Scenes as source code
_ _ _ _

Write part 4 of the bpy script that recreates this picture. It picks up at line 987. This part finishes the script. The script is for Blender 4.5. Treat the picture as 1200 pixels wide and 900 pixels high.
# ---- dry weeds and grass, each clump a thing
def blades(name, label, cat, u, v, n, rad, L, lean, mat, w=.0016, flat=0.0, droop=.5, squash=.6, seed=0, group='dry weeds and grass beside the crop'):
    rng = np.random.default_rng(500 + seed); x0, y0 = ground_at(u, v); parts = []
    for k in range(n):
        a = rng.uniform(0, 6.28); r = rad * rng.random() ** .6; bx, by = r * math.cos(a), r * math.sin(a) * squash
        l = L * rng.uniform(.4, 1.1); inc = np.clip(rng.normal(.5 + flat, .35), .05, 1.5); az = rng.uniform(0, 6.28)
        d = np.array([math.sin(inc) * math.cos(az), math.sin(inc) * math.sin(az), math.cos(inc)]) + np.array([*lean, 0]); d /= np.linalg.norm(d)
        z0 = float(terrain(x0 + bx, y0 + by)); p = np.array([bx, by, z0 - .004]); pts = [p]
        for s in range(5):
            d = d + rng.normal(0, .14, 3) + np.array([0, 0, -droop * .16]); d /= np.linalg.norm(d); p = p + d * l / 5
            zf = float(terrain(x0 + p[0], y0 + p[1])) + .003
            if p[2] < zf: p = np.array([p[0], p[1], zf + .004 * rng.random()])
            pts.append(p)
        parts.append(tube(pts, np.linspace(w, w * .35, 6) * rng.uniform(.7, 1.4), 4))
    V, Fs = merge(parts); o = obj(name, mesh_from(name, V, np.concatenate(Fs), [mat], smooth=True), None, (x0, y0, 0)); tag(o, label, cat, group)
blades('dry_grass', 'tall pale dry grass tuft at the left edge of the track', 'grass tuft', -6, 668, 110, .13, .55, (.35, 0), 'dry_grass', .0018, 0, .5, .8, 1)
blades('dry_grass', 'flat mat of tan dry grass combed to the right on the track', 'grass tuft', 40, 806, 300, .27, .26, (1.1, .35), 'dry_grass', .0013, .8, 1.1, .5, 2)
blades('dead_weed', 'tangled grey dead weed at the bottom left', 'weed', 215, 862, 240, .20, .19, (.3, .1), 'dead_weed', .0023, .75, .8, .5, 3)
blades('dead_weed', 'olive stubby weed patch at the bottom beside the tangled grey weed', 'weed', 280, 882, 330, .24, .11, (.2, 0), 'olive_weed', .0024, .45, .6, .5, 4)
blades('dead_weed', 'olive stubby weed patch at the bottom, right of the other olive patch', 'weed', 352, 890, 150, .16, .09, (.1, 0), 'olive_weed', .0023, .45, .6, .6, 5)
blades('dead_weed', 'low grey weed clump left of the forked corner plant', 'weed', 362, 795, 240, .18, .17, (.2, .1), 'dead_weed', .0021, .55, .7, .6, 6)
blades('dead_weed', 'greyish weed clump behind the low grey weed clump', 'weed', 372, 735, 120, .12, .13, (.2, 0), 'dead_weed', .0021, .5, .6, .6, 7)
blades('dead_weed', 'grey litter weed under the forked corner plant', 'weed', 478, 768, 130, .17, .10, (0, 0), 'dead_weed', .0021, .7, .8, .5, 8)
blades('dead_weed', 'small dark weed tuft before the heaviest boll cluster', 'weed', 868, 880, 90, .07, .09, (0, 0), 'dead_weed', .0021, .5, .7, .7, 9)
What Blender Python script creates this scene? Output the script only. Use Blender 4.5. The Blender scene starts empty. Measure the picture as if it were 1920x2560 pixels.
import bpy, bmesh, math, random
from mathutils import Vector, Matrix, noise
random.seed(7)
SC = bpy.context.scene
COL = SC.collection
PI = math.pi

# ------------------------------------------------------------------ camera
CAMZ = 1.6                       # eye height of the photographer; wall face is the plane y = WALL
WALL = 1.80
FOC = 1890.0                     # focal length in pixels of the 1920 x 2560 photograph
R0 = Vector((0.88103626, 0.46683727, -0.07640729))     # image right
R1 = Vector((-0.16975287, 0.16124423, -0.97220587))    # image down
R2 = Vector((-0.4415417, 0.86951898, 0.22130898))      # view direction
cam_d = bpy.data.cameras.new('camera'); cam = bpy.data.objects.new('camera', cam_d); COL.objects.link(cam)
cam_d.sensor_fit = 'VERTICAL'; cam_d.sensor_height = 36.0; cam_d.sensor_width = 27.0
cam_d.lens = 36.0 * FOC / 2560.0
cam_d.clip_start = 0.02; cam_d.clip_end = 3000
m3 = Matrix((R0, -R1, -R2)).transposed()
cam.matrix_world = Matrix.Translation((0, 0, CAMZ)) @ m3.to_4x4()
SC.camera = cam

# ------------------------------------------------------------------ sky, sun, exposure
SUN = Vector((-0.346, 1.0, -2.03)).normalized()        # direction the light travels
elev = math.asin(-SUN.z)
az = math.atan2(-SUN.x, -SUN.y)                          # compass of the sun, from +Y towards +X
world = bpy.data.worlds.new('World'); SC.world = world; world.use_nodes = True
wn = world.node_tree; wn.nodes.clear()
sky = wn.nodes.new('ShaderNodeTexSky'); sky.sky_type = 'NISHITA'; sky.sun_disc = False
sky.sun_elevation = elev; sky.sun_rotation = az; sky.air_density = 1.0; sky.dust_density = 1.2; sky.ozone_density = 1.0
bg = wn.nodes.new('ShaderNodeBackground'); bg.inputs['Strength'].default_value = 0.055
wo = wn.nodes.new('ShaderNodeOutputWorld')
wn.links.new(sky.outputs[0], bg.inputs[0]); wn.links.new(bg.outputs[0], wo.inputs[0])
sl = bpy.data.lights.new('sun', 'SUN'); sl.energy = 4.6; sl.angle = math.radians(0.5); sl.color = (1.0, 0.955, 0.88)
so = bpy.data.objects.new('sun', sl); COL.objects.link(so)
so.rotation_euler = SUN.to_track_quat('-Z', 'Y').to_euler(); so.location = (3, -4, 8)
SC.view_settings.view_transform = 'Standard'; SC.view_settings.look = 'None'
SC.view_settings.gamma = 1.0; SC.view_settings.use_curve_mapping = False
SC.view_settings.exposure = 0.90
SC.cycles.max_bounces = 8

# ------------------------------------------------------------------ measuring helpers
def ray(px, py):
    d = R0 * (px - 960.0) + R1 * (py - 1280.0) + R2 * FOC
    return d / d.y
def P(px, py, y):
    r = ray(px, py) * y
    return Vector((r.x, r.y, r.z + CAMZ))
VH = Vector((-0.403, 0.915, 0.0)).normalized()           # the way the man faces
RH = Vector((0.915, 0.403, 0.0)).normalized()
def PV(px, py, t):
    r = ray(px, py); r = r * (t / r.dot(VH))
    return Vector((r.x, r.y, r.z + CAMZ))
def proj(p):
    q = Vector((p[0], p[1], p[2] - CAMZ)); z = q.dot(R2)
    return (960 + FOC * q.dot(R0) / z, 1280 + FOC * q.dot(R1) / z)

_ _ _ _

# What the task requires:
Go through the listing above and locate each line that holds the word "pixels". Copy those lines.

# Written response:
Write part 4 of the bpy script that recreates this picture. It picks up at line 987. This part finishes the script. The script is for Blender 4.5. Treat the picture as 1200 pixels wide and 900 pixels high.
What Blender Python script creates this scene? Output the script only. Use Blender 4.5. The Blender scene starts empty. Measure the picture as if it were 1920x2560 pixels.
FOC = 1890.0                     # focal length in pixels of the 1920 x 2560 photograph